▶ _EXERCISE REQUIREMENTS_:
Please output the data below exactly as given, starting at its first line and stopping after the line that contains "pink = facade('apartment_building', 'rose".

================

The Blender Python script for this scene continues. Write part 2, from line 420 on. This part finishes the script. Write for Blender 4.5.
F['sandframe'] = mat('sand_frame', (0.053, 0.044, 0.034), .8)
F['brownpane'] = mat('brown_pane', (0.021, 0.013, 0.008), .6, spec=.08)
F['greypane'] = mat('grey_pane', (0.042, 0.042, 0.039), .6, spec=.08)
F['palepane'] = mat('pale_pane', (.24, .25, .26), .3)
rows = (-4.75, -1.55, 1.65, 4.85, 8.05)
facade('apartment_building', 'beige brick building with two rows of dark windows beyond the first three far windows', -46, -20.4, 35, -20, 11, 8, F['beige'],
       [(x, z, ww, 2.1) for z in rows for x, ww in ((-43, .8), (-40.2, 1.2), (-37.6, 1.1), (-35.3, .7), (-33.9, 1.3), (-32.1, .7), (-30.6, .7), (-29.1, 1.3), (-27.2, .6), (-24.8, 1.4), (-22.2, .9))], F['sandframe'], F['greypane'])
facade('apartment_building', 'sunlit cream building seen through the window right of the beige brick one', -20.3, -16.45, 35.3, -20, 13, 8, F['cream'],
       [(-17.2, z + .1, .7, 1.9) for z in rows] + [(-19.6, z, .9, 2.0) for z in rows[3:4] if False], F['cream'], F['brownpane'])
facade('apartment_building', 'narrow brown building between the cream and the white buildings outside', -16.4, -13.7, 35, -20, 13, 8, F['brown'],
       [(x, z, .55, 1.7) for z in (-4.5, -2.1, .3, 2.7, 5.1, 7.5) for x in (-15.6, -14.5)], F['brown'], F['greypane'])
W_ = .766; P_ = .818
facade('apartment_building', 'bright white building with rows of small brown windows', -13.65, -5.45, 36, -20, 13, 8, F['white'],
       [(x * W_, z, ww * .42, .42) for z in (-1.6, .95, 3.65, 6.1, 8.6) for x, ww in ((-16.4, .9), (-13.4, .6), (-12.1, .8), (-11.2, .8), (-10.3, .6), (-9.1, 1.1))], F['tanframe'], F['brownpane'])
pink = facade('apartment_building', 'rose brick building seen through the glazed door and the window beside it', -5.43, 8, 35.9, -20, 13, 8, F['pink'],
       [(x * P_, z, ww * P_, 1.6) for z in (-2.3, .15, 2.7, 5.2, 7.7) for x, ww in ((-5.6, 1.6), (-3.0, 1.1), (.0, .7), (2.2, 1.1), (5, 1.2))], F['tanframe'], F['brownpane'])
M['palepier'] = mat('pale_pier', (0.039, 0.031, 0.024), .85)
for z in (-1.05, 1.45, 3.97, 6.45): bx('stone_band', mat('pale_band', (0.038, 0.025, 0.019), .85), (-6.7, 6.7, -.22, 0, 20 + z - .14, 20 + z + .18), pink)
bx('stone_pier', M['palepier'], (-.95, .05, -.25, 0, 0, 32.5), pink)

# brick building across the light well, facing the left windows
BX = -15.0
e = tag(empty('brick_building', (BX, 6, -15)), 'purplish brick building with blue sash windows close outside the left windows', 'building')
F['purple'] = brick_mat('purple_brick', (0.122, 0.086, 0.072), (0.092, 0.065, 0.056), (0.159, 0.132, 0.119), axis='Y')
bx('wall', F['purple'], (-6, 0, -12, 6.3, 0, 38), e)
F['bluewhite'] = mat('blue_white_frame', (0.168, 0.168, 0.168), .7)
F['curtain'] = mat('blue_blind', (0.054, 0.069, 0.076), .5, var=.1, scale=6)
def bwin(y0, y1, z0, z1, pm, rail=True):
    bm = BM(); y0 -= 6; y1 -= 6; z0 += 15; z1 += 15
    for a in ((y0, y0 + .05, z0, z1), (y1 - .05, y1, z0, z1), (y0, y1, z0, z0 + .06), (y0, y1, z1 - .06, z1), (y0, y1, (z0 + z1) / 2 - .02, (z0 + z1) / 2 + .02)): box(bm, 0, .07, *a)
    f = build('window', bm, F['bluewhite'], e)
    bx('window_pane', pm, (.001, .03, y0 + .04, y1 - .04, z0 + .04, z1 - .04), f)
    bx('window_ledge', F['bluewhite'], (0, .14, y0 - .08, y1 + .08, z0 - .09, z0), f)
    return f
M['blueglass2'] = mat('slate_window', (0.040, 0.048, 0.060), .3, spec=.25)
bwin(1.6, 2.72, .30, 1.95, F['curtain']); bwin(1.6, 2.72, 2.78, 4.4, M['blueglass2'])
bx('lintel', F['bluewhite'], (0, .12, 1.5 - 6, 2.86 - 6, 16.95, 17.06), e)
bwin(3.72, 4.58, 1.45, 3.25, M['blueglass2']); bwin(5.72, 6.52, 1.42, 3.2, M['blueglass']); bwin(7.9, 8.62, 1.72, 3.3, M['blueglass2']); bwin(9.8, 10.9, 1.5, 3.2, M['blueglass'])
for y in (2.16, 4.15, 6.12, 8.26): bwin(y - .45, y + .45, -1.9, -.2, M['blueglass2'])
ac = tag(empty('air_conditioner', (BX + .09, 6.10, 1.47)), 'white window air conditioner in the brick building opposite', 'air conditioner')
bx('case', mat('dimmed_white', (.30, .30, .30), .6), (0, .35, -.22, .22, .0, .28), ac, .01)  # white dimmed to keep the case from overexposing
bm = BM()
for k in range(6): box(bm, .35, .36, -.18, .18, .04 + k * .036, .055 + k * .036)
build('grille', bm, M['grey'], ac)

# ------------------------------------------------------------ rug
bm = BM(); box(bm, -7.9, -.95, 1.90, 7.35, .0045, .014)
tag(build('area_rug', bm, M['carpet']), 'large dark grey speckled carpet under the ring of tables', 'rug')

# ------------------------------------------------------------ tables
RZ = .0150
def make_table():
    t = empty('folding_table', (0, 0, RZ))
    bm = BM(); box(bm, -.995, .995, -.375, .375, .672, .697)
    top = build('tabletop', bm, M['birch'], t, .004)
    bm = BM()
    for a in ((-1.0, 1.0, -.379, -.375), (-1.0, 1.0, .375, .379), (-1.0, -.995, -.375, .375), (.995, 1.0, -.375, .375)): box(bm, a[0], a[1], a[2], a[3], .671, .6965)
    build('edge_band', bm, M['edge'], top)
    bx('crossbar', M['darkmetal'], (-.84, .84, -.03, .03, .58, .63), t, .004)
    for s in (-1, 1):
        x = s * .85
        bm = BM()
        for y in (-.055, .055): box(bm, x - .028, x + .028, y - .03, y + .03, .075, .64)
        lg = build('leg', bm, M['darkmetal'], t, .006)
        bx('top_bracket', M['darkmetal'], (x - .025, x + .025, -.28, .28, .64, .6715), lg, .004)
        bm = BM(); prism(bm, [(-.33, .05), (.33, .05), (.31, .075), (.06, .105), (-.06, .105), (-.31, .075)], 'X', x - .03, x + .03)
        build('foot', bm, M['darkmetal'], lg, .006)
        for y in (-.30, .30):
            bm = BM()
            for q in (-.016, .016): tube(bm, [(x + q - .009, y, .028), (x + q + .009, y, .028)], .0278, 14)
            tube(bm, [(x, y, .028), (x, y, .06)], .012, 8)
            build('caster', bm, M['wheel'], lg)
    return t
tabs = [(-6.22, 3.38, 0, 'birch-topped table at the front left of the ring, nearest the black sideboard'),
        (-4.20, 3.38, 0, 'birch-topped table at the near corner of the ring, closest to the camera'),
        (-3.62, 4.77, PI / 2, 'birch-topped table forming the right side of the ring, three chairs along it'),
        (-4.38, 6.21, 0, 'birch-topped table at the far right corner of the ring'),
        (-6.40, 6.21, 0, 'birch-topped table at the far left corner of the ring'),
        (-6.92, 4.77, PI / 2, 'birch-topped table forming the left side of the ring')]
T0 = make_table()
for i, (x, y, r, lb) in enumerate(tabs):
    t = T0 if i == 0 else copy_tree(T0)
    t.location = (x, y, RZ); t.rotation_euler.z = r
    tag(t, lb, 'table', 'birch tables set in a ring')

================

▶ _RESPONSE TO THIS TASK_:
The Blender Python script for this scene continues. Write part 2, from line 420 on. This part finishes the script. Write for Blender 4.5.
F['sandframe'] = mat('sand_frame', (0.053, 0.044, 0.034), .8)
F['brownpane'] = mat('brown_pane', (0.021, 0.013, 0.008), .6, spec=.08)
F['greypane'] = mat('grey_pane', (0.042, 0.042, 0.039), .6, spec=.08)
F['palepane'] = mat('pale_pane', (.24, .25, .26), .3)
rows = (-4.75, -1.55, 1.65, 4.85, 8.05)
facade('apartment_building', 'beige brick building with two rows of dark windows beyond the first three far windows', -46, -20.4, 35, -20, 11, 8, F['beige'],
       [(x, z, ww, 2.1) for z in rows for x, ww in ((-43, .8), (-40.2, 1.2), (-37.6, 1.1), (-35.3, .7), (-33.9, 1.3), (-32.1, .7), (-30.6, .7), (-29.1, 1.3), (-27.2, .6), (-24.8, 1.4), (-22.2, .9))], F['sandframe'], F['greypane'])
facade('apartment_building', 'sunlit cream building seen through the window right of the beige brick one', -20.3, -16.45, 35.3, -20, 13, 8, F['cream'],
       [(-17.2, z + .1, .7, 1.9) for z in rows] + [(-19.6, z, .9, 2.0) for z in rows[3:4] if False], F['cream'], F['brownpane'])
facade('apartment_building', 'narrow brown building between the cream and the white buildings outside', -16.4, -13.7, 35, -20, 13, 8, F['brown'],
       [(x, z, .55, 1.7) for z in (-4.5, -2.1, .3, 2.7, 5.1, 7.5) for x in (-15.6, -14.5)], F['brown'], F['greypane'])
W_ = .766; P_ = .818
facade('apartment_building', 'bright white building with rows of small brown windows', -13.65, -5.45, 36, -20, 13, 8, F['white'],
       [(x * W_, z, ww * .42, .42) for z in (-1.6, .95, 3.65, 6.1, 8.6) for x, ww in ((-16.4, .9), (-13.4, .6), (-12.1, .8), (-11.2, .8), (-10.3, .6), (-9.1, 1.1))], F['tanframe'], F['brownpane'])
pink = facade('apartment_building', 'rose brick building seen through the glazed door and the window beside it', -5.43, 8, 35.9, -20, 13, 8, F['pink'],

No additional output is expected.